Objective >>
Without omitting anything, return the records precisely as given.

Records for this exercise >>
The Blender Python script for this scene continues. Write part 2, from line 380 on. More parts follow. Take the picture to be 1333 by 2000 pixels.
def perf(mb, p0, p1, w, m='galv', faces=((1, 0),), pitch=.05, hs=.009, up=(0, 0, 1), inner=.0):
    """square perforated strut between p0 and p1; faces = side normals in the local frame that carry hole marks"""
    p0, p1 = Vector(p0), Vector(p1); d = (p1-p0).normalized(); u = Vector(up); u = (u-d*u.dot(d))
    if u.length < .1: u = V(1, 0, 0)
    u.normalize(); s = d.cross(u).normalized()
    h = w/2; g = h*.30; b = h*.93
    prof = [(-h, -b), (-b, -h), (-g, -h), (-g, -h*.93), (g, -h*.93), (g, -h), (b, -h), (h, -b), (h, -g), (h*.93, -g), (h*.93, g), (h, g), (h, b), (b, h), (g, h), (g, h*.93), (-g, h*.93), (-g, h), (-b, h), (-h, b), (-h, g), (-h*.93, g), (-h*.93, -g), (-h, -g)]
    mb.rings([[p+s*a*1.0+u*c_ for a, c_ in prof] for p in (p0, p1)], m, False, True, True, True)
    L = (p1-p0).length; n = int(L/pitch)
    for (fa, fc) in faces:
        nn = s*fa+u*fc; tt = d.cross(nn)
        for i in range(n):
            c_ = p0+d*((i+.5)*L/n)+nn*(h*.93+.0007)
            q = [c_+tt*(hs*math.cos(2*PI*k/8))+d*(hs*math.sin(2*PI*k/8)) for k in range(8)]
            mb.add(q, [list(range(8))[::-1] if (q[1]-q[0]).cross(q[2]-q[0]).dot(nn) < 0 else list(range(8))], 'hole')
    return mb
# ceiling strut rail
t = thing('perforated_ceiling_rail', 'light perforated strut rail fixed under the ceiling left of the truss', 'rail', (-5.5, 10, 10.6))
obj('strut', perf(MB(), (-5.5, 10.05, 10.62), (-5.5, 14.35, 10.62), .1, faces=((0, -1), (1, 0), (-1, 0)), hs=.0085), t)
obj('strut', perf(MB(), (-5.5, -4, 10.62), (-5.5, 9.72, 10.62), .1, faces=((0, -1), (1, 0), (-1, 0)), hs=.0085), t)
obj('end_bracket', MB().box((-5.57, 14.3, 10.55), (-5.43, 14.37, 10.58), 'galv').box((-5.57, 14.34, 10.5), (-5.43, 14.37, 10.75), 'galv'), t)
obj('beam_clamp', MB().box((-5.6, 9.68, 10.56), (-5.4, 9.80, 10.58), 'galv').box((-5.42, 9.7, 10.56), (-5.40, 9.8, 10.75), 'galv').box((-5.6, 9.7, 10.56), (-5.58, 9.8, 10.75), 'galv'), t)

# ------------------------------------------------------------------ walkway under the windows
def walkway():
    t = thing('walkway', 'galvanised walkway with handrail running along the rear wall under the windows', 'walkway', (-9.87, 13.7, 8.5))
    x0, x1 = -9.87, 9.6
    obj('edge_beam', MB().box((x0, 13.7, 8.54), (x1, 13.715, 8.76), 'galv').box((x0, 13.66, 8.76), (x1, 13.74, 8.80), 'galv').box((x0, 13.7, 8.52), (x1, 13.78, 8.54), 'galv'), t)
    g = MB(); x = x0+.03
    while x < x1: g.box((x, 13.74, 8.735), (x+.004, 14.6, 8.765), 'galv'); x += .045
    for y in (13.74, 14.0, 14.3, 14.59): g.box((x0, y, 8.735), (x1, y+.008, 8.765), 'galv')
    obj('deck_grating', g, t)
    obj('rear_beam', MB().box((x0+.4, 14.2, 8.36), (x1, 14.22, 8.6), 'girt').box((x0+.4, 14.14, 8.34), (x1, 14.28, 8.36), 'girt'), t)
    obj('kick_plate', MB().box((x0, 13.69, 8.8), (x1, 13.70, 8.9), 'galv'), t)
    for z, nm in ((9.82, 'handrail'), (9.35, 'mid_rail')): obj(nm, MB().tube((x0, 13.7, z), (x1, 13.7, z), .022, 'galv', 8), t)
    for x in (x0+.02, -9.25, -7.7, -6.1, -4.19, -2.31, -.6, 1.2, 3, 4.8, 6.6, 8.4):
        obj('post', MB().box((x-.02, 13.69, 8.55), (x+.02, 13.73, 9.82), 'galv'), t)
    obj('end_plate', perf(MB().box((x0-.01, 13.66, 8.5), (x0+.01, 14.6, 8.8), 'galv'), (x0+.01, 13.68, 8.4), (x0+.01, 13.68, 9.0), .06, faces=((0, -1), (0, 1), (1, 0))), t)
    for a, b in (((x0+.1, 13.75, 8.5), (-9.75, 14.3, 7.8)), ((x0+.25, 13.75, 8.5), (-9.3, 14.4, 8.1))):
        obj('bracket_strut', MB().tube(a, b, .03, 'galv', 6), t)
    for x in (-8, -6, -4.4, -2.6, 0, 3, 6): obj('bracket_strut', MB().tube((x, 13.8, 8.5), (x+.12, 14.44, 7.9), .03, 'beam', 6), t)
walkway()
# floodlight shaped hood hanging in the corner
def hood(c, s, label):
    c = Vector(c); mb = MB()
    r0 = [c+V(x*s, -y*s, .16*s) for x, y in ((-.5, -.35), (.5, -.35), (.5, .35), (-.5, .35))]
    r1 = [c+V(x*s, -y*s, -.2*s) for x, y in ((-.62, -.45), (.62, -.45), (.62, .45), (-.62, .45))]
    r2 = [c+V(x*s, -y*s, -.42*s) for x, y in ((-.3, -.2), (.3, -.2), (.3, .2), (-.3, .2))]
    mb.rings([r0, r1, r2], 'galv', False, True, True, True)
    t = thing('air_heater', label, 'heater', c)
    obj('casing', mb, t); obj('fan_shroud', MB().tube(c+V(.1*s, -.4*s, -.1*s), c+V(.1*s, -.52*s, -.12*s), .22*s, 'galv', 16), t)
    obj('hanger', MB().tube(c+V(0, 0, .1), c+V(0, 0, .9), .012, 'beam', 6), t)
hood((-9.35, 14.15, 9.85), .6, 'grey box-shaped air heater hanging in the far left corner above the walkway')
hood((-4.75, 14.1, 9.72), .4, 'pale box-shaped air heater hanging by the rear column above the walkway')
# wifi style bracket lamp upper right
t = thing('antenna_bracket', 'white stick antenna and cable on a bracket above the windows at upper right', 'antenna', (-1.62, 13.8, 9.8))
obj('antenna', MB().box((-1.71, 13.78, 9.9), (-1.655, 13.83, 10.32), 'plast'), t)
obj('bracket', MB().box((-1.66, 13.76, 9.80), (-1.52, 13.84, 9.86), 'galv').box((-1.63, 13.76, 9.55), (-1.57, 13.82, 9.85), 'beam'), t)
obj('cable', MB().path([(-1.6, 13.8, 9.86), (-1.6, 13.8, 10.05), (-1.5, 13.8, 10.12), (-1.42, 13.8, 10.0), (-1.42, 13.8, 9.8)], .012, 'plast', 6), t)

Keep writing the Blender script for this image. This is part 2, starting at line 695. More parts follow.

Solved problem >>
The Blender Python script for this scene continues. Write part 2, from line 380 on. More parts follow. Take the picture to be 1333 by 2000 pixels.
def perf(mb, p0, p1, w, m='galv', faces=((1, 0),), pitch=.05, hs=.009, up=(0, 0, 1), inner=.0):
    """square perforated strut between p0 and p1; faces = side normals in the local frame that carry hole marks"""
    p0, p1 = Vector(p0), Vector(p1); d = (p1-p0).normalized(); u = Vector(up); u = (u-d*u.dot(d))
    if u.length < .1: u = V(1, 0, 0)
    u.normalize(); s = d.cross(u).normalized()
    h = w/2; g = h*.30; b = h*.93
    prof = [(-h, -b), (-b, -h), (-g, -h), (-g, -h*.93), (g, -h*.93), (g, -h), (b, -h), (h, -b), (h, -g), (h*.93, -g), (h*.93, g), (h, g), (h, b), (b, h), (g, h), (g, h*.93), (-g, h*.93), (-g, h), (-b, h), (-h, b), (-h, g), (-h*.93, g), (-h*.93, -g), (-h, -g)]
    mb.rings([[p+s*a*1.0+u*c_ for a, c_ in prof] for p in (p0, p1)], m, False, True, True, True)
    L = (p1-p0).length; n = int(L/pitch)
    for (fa, fc) in faces:
        nn = s*fa+u*fc; tt = d.cross(nn)
        for i in range(n):
            c_ = p0+d*((i+.5)*L/n)+nn*(h*.93+.0007)
            q = [c_+tt*(hs*math.cos(2*PI*k/8))+d*(hs*math.sin(2*PI*k/8)) for k in range(8)]
            mb.add(q, [list(range(8))[::-1] if (q[1]-q[0]).cross(q[2]-q[0]).dot(nn) < 0 else list(range(8))], 'hole')
    return mb
# ceiling strut rail
t = thing('perforated_ceiling_rail', 'light perforated strut rail fixed under the ceiling left of the truss', 'rail', (-5.5, 10, 10.6))
obj('strut', perf(MB(), (-5.5, 10.05, 10.62), (-5.5, 14.35, 10.62), .1, faces=((0, -1), (1, 0), (-1, 0)), hs=.0085), t)
obj('strut', perf(MB(), (-5.5, -4, 10.62), (-5.5, 9.72, 10.62), .1, faces=((0, -1), (1, 0), (-1, 0)), hs=.0085), t)
obj('end_bracket', MB().box((-5.57, 14.3, 10.55), (-5.43, 14.37, 10.58), 'galv').box((-5.57, 14.34, 10.5), (-5.43, 14.37, 10.75), 'galv'), t)
obj('beam_clamp', MB().box((-5.6, 9.68, 10.56), (-5.4, 9.80, 10.58), 'galv').box((-5.42, 9.7, 10.56), (-5.40, 9.8, 10.75), 'galv').box((-5.6, 9.7, 10.56), (-5.58, 9.8, 10.75), 'galv'), t)

# ------------------------------------------------------------------ walkway under the windows
def walkway():
    t = thing('walkway', 'galvanised walkway with handrail running along the rear wall under the windows', 'walkway', (-9.87, 13.7, 8.5))
    x0, x1 = -9.87, 9.6
    obj('edge_beam', MB().box((x0, 13.7, 8.54), (x1, 13.715, 8.76), 'galv').box((x0, 13.66, 8.76), (x1, 13.74, 8.80), 'galv').box((x0, 13.7, 8.52), (x1, 13.78, 8.54), 'galv'), t)
    g = MB(); x = x0+.03
    while x < x1: g.box((x, 13.74, 8.735), (x+.004, 14.6, 8.765), 'galv'); x += .045
    for y in (13.74, 14.0, 14.3, 14.59): g.box((x0, y, 8.735), (x1, y+.008, 8.765), 'galv')
    obj('deck_grating', g, t)
    obj('rear_beam', MB().box((x0+.4, 14.2, 8.36), (x1, 14.22, 8.6), 'girt').box((x0+.4, 14.14, 8.34), (x1, 14.28, 8.36), 'girt'), t)
    obj('kick_plate', MB().box((x0, 13.69, 8.8), (x1, 13.70, 8.9), 'galv'), t)
    for z, nm in ((9.82, 'handrail'), (9.35, 'mid_rail')): obj(nm, MB().tube((x0, 13.7, z), (x1, 13.7, z), .022, 'galv', 8), t)
    for x in (x0+.02, -9.25, -7.7, -6.1, -4.19, -2.31, -.6, 1.2, 3, 4.8, 6.6, 8.4):
        obj('post', MB().box((x-.02, 13.69, 8.55), (x+.02, 13.73, 9.82), 'galv'), t)
    obj('end_plate', perf(MB().box((x0-.01, 13.66, 8.5), (x0+.01, 14.6, 8.8), 'galv'), (x0+.01, 13.68, 8.4), (x0+.01, 13.68, 9.0), .06, faces=((0, -1), (0, 1), (1, 0))), t)
    for a, b in (((x0+.1, 13.75, 8.5), (-9.75, 14.3, 7.8)), ((x0+.25, 13.75, 8.5), (-9.3, 14.4, 8.1))):
        obj('bracket_strut', MB().tube(a, b, .03, 'galv', 6), t)
    for x in (-8, -6, -4.4, -2.6, 0, 3, 6): obj('bracket_strut', MB().tube((x, 13.8, 8.5), (x+.12, 14.44, 7.9), .03, 'beam', 6), t)
walkway()
# floodlight shaped hood hanging in the corner
def hood(c, s, label):
    c = Vector(c); mb = MB()
    r0 = [c+V(x*s, -y*s, .16*s) for x, y in ((-.5, -.35), (.5, -.35), (.5, .35), (-.5, .35))]
    r1 = [c+V(x*s, -y*s, -.2*s) for x, y in ((-.62, -.45), (.62, -.45), (.62, .45), (-.62, .45))]
    r2 = [c+V(x*s, -y*s, -.42*s) for x, y in ((-.3, -.2), (.3, -.2), (.3, .2), (-.3, .2))]
    mb.rings([r0, r1, r2], 'galv', False, True, True, True)
    t = thing('air_heater', label, 'heater', c)
    obj('casing', mb, t); obj('fan_shroud', MB().tube(c+V(.1*s, -.4*s, -.1*s), c+V(.1*s, -.52*s, -.12*s), .22*s, 'galv', 16), t)
    obj('hanger', MB().tube(c+V(0, 0, .1), c+V(0, 0, .9), .012, 'beam', 6), t)
hood((-9.35, 14.15, 9.85), .6, 'grey box-shaped air heater hanging in the far left corner above the walkway')
hood((-4.75, 14.1, 9.72), .4, 'pale box-shaped air heater hanging by the rear column above the walkway')
# wifi style bracket lamp upper right
t = thing('antenna_bracket', 'white stick antenna and cable on a bracket above the windows at upper right', 'antenna', (-1.62, 13.8, 9.8))
obj('antenna', MB().box((-1.71, 13.78, 9.9), (-1.655, 13.83, 10.32), 'plast'), t)
obj('bracket', MB().box((-1.66, 13.76, 9.80), (-1.52, 13.84, 9.86), 'galv').box((-1.63, 13.76, 9.55), (-1.57, 13.82, 9.85), 'beam'), t)
obj('cable', MB().path([(-1.6, 13.8, 9.86), (-1.6, 13.8, 10.05), (-1.5, 13.8, 10.12), (-1.42, 13.8, 10.0), (-1.42, 13.8, 9.8)], .012, 'plast', 6), t)

Keep writing the Blender script for this image. This is part 2, starting at line 695. More parts follow.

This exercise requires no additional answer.